Thermoelectric property enhancement by merging bands in NbFeSb-based half-Heusler mixtures

Abstract

Half-Heusler (HH) materials with 18 electrons exhibit semiconducting behavior and are potential candidates for thermoelectric materials. Based on the well-studied 18-e NbFeSb compound, we mix the corresponding 17-e and 19-e systems to construct the novel 18-e HH compounds: replacing the Fe or Nb elements with their corresponding left and right elements in the periodic table (Mn and Co for Fe; Zr and Mo for Nb). Two new thermodynamically stable 18-e HH compounds (Nb₄Mn₂Co₂Sb₄ and Zr₂Mo₂Fe₄Sb₄) are predicted using the cluster expansion methodology.
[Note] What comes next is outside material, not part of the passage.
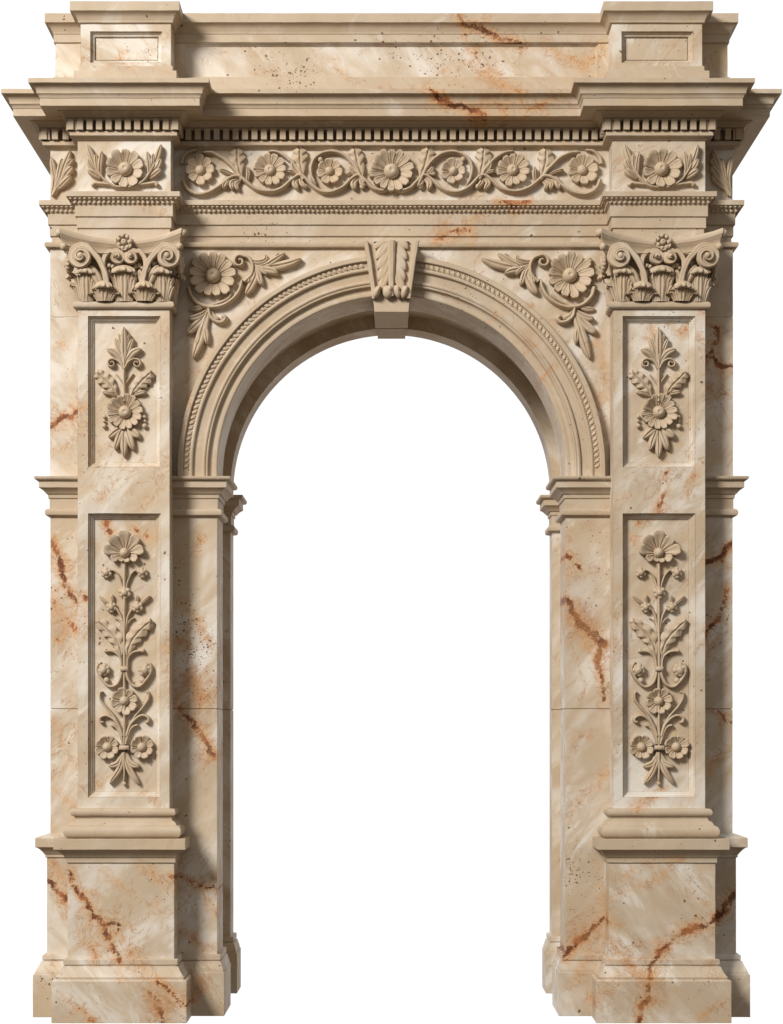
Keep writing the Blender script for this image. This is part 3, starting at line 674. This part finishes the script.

Owing to the merging valence band maximum in 17-e NbMnSb and 19-e NbCoSb, the Nb₄Mn₂Co₂Sb₄ mixture possesses high band degeneracy (N^L_v = 16) and significantly boosts the Seebeck coefficient and the power factor, much higher than those of NbFeSb. Additionally, the complex geometries and soft acoustic branches in Nb₄Mn₂Co₂Sb₄ and Zr₂Mo₂Fe₄Sb₄ induce lower thermal conductivities than NbFeSb. Finally, the calculated p-type (n-type) zT value of Nb₄Mn₂Co₂Sb₄ can reach 0.72 (0.62) at 1000 K, higher than that of pristine NbFeSb. Our results not only provide a new HH research system for experiments, but also provide a band engineering methodology for the preparation of HH thermoelectric materials with excellent performance.